■ WHAT YOU NEED TO DO ■
Repeat the full listing below verbatim and keep the images out.
# START OF SUPPLIED MATERIAL
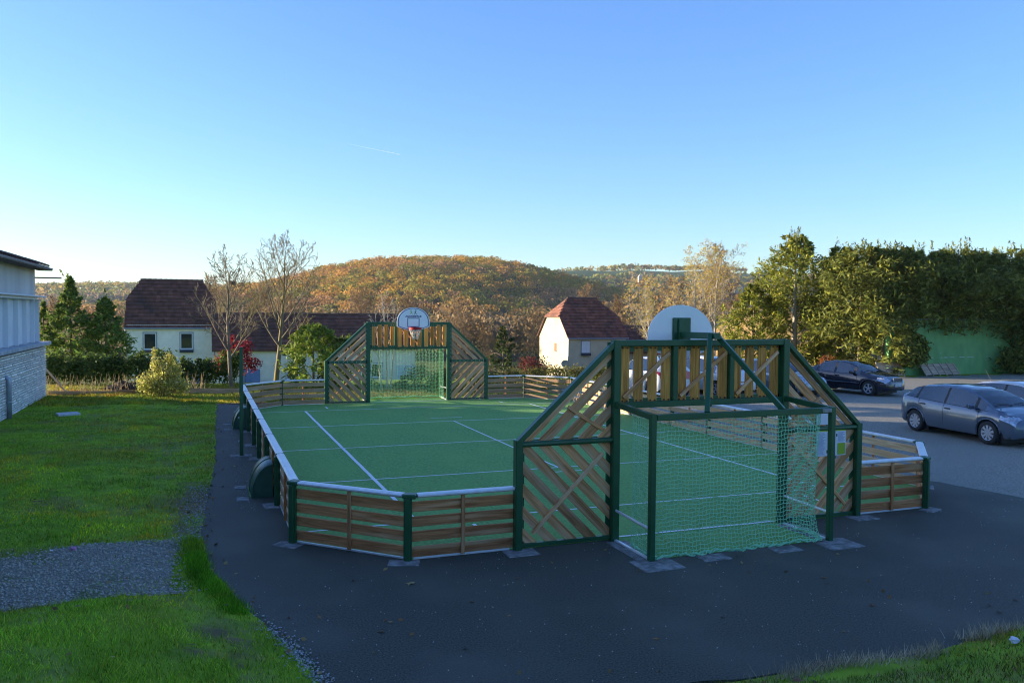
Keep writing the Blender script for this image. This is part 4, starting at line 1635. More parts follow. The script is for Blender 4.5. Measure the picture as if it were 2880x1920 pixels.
def skeleton(rg, start, height, spec):
    """branching skeleton. spec: list of levels (count, length ratio, angle range deg, start fraction, curl, gravity)
    returns list of (points, radii, level)"""
    out = []

    def grow(p, d, length, r, lev, nseg):
        pts, rad = [p.copy()], [r]
        cur, dd = p.copy(), d.copy()
        sp = spec[lev]
        for i in range(nseg):
            dd = dd + Vector((rg.uniform(-1, 1), rg.uniform(-1, 1), rg.uniform(-1, 1))) * sp['curl'] + Vector((0, 0, sp['lift'])) * (1.0 / nseg)
            dd.normalize()
            cur = cur + dd * (length / nseg)
            pts.append(cur.copy())
            rad.append(max(sp.get('rmin', 0.003), r * (1 - (i + 1) / nseg * sp.get('taper', 0.75))))
        out.append((pts, rad, lev))
        if lev + 1 < len(spec):
            nx = spec[lev + 1]
            cnt = nx['n'] if not isinstance(nx['n'], tuple) else rg.randint(*nx['n'])
            for k in range(cnt):
                f = nx['f0'] + (1 - nx['f0']) * (k + rg.random() * 0.9) / cnt
                f = min(f, 0.985)
                i = min(int(f * nseg), nseg - 1)
                t = f * nseg - i
                q = pts[i].lerp(pts[i + 1], t)
                ax = (pts[i + 1] - pts[i]).normalized()
                a = R(rg.uniform(*nx['ang']))
                az = k * 2.4 + rg.uniform(-.6, .6)
                o = ax.orthogonal().normalized()
                o = Matrix.Rotation(az, 3, ax) @ o
                nd = (ax * math.cos(a) + o * math.sin(a)).normalized()
                ln = length * nx['len'] * (1 - nx.get('shrink', 0.5) * (f - nx['f0']) / (1 - nx['f0'] + 1e-6)) * rg.uniform(0.75, 1.2)
                rr = max(nx.get('rmin', 0.003), (rad[i] * (1 - t) + rad[i + 1] * t) * nx.get('rr', 0.6))
                grow(q, nd, ln, rr, lev + 1, nx['seg'])
    grow(Vector(start), Vector((spec[0].get('lx', 0), spec[0].get('ly', 0), 1)).normalized(), height, spec[0]['r'], 0, spec[0]['seg'])
    return out


def bare_tree(name, label, loc, height, spec, m, seed, group=None, leaves=None, cat='tree'):
    rg = random.Random(seed)
    t = thing(name, label, cat, loc, 0, group)
    sk = skeleton(rg, (0, 0, -0.1), height, spec)
    mt, ml, mw = MB(), MB(), MB()
    ends = []
    for pts, rad, lev in sk:
        (mt if lev == 0 else ml if lev <= 1 else mw).tube(pts, rad, 8 if lev == 0 else 5 if lev == 1 else 3, cap=False)
        if lev >= len(spec) - 2:
            ends += pts[1:]
    mt.build('trunk', m, t, smooth=True)
    ml.build('limbs', m, t, smooth=True)
    mw.build('twigs', m, t, kind='stuff')
    if leaves:
        n, size, base, alt = leaves
        r2 = np_rng(seed)
        E = np.array([tuple(p) for p in ends])
        k = r2.integers(0, len(E), n)
        P = E[k] + r2.normal(size=(n, 3)) * 0.12
        V, F = quads_at(P, r2.normal(size=(n, 3)) + [0, 0, .3], size * (0.6 + 0.8 * r2.random(n)), 1.5, r2)
        link('leaves', np_mesh('leaves', V, F, m_leaf, tints(base, n, r2, 0.25, alt, 0.35)), t)['kind'] = 'stuff'
    return t, sk


def bare_spec(r, n1=15, n2=9, n3=6, n4=4, f0=0.28, lift=0.12, l1=0.55, a1=(30, 55), lx=0.0, ly=0.0, rmin=0.0045):
    return [dict(r=r, seg=14, curl=0.05, lift=0.1, taper=0.85, lx=lx, ly=ly, rmin=rmin * 2),
            dict(n=n1, len=l1, ang=a1, f0=f0, curl=0.10, lift=lift * 3, seg=7, rr=0.55, shrink=0.62, taper=0.75, rmin=rmin * 1.4),
            dict(n=n2, len=0.42, ang=(28, 60), f0=0.2, curl=0.14, lift=lift * 2.5, seg=5, rr=0.55, shrink=0.5, rmin=rmin * 1.1),
            dict(n=n3, len=0.42, ang=(25, 60), f0=0.25, curl=0.18, lift=lift * 2, seg=3, rr=0.6, shrink=0.4, rmin=rmin),
            dict(n=n4, len=0.5, ang=(25, 55), f0=0.3, curl=0.2, lift=0.1, seg=2, rr=0.7, shrink=0.3, rmin=rmin * 0.85)]


# two bare trees beyond the far left corner
bt, sk1 = bare_tree('bare_tree', 'leaning bare tree with a bird nest, left of the two', (-6.15, 26.9, 0.0), 5.2, bare_spec(0.10, 17, 9, 5, 2, 0.26, lift=0.17, lx=-0.10, rmin=0.0078), m_bark_grey, 41)
mb = MB()
rr = random.Random(4)
for k in range(90):
    a, e = rr.uniform(0, 2 * PI), rr.uniform(-0.6, 0.6)
    p = Vector((math.cos(a) * 0.13, math.sin(a) * 0.13, e * 0.12))
    q = Vector((math.cos(a + 1.1) * 0.14, math.sin(a + 1.1) * 0.14, e * 0.1 + rr.uniform(-.06, .06)))
    mb.tube([p, (p + q) / 2 * 1.1, q], 0.008, 3)
cand = sorted((pts[3] for pts, rad, lev in sk1 if lev == 1), key=lambda p: p.z)
top = cand[int(len(cand) * 0.8)]
nest = mb.build('bird_nest', m_bark_brown, None)
nest.location = Vector((-6.15, 26.9, 0)) + top
tag(nest, 'small dark bird nest in the left bare tree', 'nest')
bare_tree('bare_tree', 'taller straight bare tree behind the far left fence', (-4.0, 30.4, -0.15), 6.3, bare_spec(0.135, 17, 9, 5, 2, 0.22, lift=0.17, l1=0.58, lx=0.03, rmin=0.0085), m_bark_grey, 77)
# young tree with several stems behind the far goal
for k, (dx, lean, h) in enumerate(((0, -0.16, 3.6), (0.22, 0.03, 4.2), (0.36, 0.14, 3.7))):
    bare_tree('young_tree', ('left', 'middle', 'right')[k] + ' pale stem of the young bare tree behind the far net', (0.02 + dx, 24.6 + 0.1 * k, -0.02), h,
              bare_spec(0.048, 8, 5, 3, 0, 0.30, l1=0.36, a1=(22, 42), lx=lean, rmin=0.0055)[:4], m_bark_pale, 140 + k, 'stems of the young tree behind the far goal')

# golden tree behind the near backboard
for k, (x, y, h, lx, sd) in enumerate(((27.4, 41.6, 8.6, -0.06, 5), (29.6, 42.6, 9.3, 0.05, 6), (24.6, 43.0, 6.8, -0.16, 8))):
    bare_tree('golden_tree', ('golden autumn tree behind the near backboard, the middle one', 'tallest golden autumn tree, nearest the conifers', 'lowest golden autumn tree, nearest the cream house')[k],
              (x, y, gz(x, y)), h, bare_spec(0.13, 13, 8, 6, 3, 0.22, l1=0.5, a1=(24, 46), lx=lx, rmin=0.0075), m_bark_pale, 200 + sd, 'golden trees beyond the car park',
              leaves=(3200 if k < 2 else 1900, 0.085, (0.58, 0.42, 0.03), [(0.66, 0.52, 0.05), (0.46, 0.36, 0.05), (0.56, 0.34, 0.04)]))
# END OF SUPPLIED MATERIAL
■ WRITTEN RESPONSE ■
Keep writing the Blender script for this image. This is part 4, starting at line 1635. More parts follow. The script is for Blender 4.5. Measure the picture as if it were 2880x1920 pixels.
def skeleton(rg, start, height, spec):
    """branching skeleton. spec: list of levels (count, length ratio, angle range deg, start fraction, curl, gravity)
    returns list of (points, radii, level)"""
    out = []

    def grow(p, d, length, r, lev, nseg):
        pts, rad = [p.copy()], [r]
        cur, dd = p.copy(), d.copy()
        sp = spec[lev]
        for i in range(nseg):
            dd = dd + Vector((rg.uniform(-1, 1), rg.uniform(-1, 1), rg.uniform(-1, 1))) * sp['curl'] + Vector((0, 0, sp['lift'])) * (1.0 / nseg)
            dd.normalize()
            cur = cur + dd * (length / nseg)
            pts.append(cur.copy())
            rad.append(max(sp.get('rmin', 0.003), r * (1 - (i + 1) / nseg * sp.get('taper', 0.75))))
        out.append((pts, rad, lev))
        if lev + 1 < len(spec):
            nx = spec[lev + 1]
            cnt = nx['n'] if not isinstance(nx['n'], tuple) else rg.randint(*nx['n'])
            for k in range(cnt):
                f = nx['f0'] + (1 - nx['f0']) * (k + rg.random() * 0.9) / cnt
                f = min(f, 0.985)
                i = min(int(f * nseg), nseg - 1)
                t = f * nseg - i
                q = pts[i].lerp(pts[i + 1], t)
                ax = (pts[i + 1] - pts[i]).normalized()
                a = R(rg.uniform(*nx['ang']))
                az = k * 2.4 + rg.uniform(-.6, .6)
                o = ax.orthogonal().normalized()
                o = Matrix.Rotation(az, 3, ax) @ o
                nd = (ax * math.cos(a) + o * math.sin(a)).normalized()
                ln = length * nx['len'] * (1 - nx.get('shrink', 0.5) * (f - nx['f0']) / (1 - nx['f0'] + 1e-6)) * rg.uniform(0.75, 1.2)
                rr = max(nx.get('rmin', 0.003), (rad[i] * (1 - t) + rad[i + 1] * t) * nx.get('rr', 0.6))
                grow(q, nd, ln, rr, lev + 1, nx['seg'])
    grow(Vector(start), Vector((spec[0].get('lx', 0), spec[0].get('ly', 0), 1)).normalized(), height, spec[0]['r'], 0, spec[0]['seg'])
    return out


def bare_tree(name, label, loc, height, spec, m, seed, group=None, leaves=None, cat='tree'):
    rg = random.Random(seed)
    t = thing(name, label, cat, loc, 0, group)
    sk = skeleton(rg, (0, 0, -0.1), height, spec)
    mt, ml, mw = MB(), MB(), MB()
    ends = []
    for pts, rad, lev in sk:
        (mt if lev == 0 else ml if lev <= 1 else mw).tube(pts, rad, 8 if lev == 0 else 5 if lev == 1 else 3, cap=False)
        if lev >= len(spec) - 2:
            ends += pts[1:]
    mt.build('trunk', m, t, smooth=True)
    ml.build('limbs', m, t, smooth=True)
    mw.build('twigs', m, t, kind='stuff')
    if leaves:
        n, size, base, alt = leaves
        r2 = np_rng(seed)
        E = np.array([tuple(p) for p in ends])
        k = r2.integers(0, len(E), n)
        P = E[k] + r2.normal(size=(n, 3)) * 0.12
        V, F = quads_at(P, r2.normal(size=(n, 3)) + [0, 0, .3], size * (0.6 + 0.8 * r2.random(n)), 1.5, r2)
        link('leaves', np_mesh('leaves', V, F, m_leaf, tints(base, n, r2, 0.25, alt, 0.35)), t)['kind'] = 'stuff'
    return t, sk


def bare_spec(r, n1=15, n2=9, n3=6, n4=4, f0=0.28, lift=0.12, l1=0.55, a1=(30, 55), lx=0.0, ly=0.0, rmin=0.0045):
    return [dict(r=r, seg=14, curl=0.05, lift=0.1, taper=0.85, lx=lx, ly=ly, rmin=rmin * 2),
            dict(n=n1, len=l1, ang=a1, f0=f0, curl=0.10, lift=lift * 3, seg=7, rr=0.55, shrink=0.62, taper=0.75, rmin=rmin * 1.4),
            dict(n=n2, len=0.42, ang=(28, 60), f0=0.2, curl=0.14, lift=lift * 2.5, seg=5, rr=0.55, shrink=0.5, rmin=rmin * 1.1),
            dict(n=n3, len=0.42, ang=(25, 60), f0=0.25, curl=0.18, lift=lift * 2, seg=3, rr=0.6, shrink=0.4, rmin=rmin),
            dict(n=n4, len=0.5, ang=(25, 55), f0=0.3, curl=0.2, lift=0.1, seg=2, rr=0.7, shrink=0.3, rmin=rmin * 0.85)]


# two bare trees beyond the far left corner
bt, sk1 = bare_tree('bare_tree', 'leaning bare tree with a bird nest, left of the two', (-6.15, 26.9, 0.0), 5.2, bare_spec(0.10, 17, 9, 5, 2, 0.26, lift=0.17, lx=-0.10, rmin=0.0078), m_bark_grey, 41)
mb = MB()
rr = random.Random(4)
for k in range(90):
    a, e = rr.uniform(0, 2 * PI), rr.uniform(-0.6, 0.6)
    p = Vector((math.cos(a) * 0.13, math.sin(a) * 0.13, e * 0.12))
    q = Vector((math.cos(a + 1.1) * 0.14, math.sin(a + 1.1) * 0.14, e * 0.1 + rr.uniform(-.06, .06)))
    mb.tube([p, (p + q) / 2 * 1.1, q], 0.008, 3)
cand = sorted((pts[3] for pts, rad, lev in sk1 if lev == 1), key=lambda p: p.z)
top = cand[int(len(cand) * 0.8)]
nest = mb.build('bird_nest', m_bark_brown, None)
nest.location = Vector((-6.15, 26.9, 0)) + top
tag(nest, 'small dark bird nest in the left bare tree', 'nest')
bare_tree('bare_tree', 'taller straight bare tree behind the far left fence', (-4.0, 30.4, -0.15), 6.3, bare_spec(0.135, 17, 9, 5, 2, 0.22, lift=0.17, l1=0.58, lx=0.03, rmin=0.0085), m_bark_grey, 77)
# young tree with several stems behind the far goal
for k, (dx, lean, h) in enumerate(((0, -0.16, 3.6), (0.22, 0.03, 4.2), (0.36, 0.14, 3.7))):
    bare_tree('young_tree', ('left', 'middle', 'right')[k] + ' pale stem of the young bare tree behind the far net', (0.02 + dx, 24.6 + 0.1 * k, -0.02), h,
              bare_spec(0.048, 8, 5, 3, 0, 0.30, l1=0.36, a1=(22, 42), lx=lean, rmin=0.0055)[:4], m_bark_pale, 140 + k, 'stems of the young tree behind the far goal')

# golden tree behind the near backboard
for k, (x, y, h, lx, sd) in enumerate(((27.4, 41.6, 8.6, -0.06, 5), (29.6, 42.6, 9.3, 0.05, 6), (24.6, 43.0, 6.8, -0.16, 8))):
    bare_tree('golden_tree', ('golden autumn tree behind the near backboard, the middle one', 'tallest golden autumn tree, nearest the conifers', 'lowest golden autumn tree, nearest the cream house')[k],
              (x, y, gz(x, y)), h, bare_spec(0.13, 13, 8, 6, 3, 0.22, l1=0.5, a1=(24, 46), lx=lx, rmin=0.0075), m_bark_pale, 200 + sd, 'golden trees beyond the car park',
              leaves=(3200 if k < 2 else 1900, 0.085, (0.58, 0.42, 0.03), [(0.66, 0.52, 0.05), (0.46, 0.36, 0.05), (0.56, 0.34, 0.04)]))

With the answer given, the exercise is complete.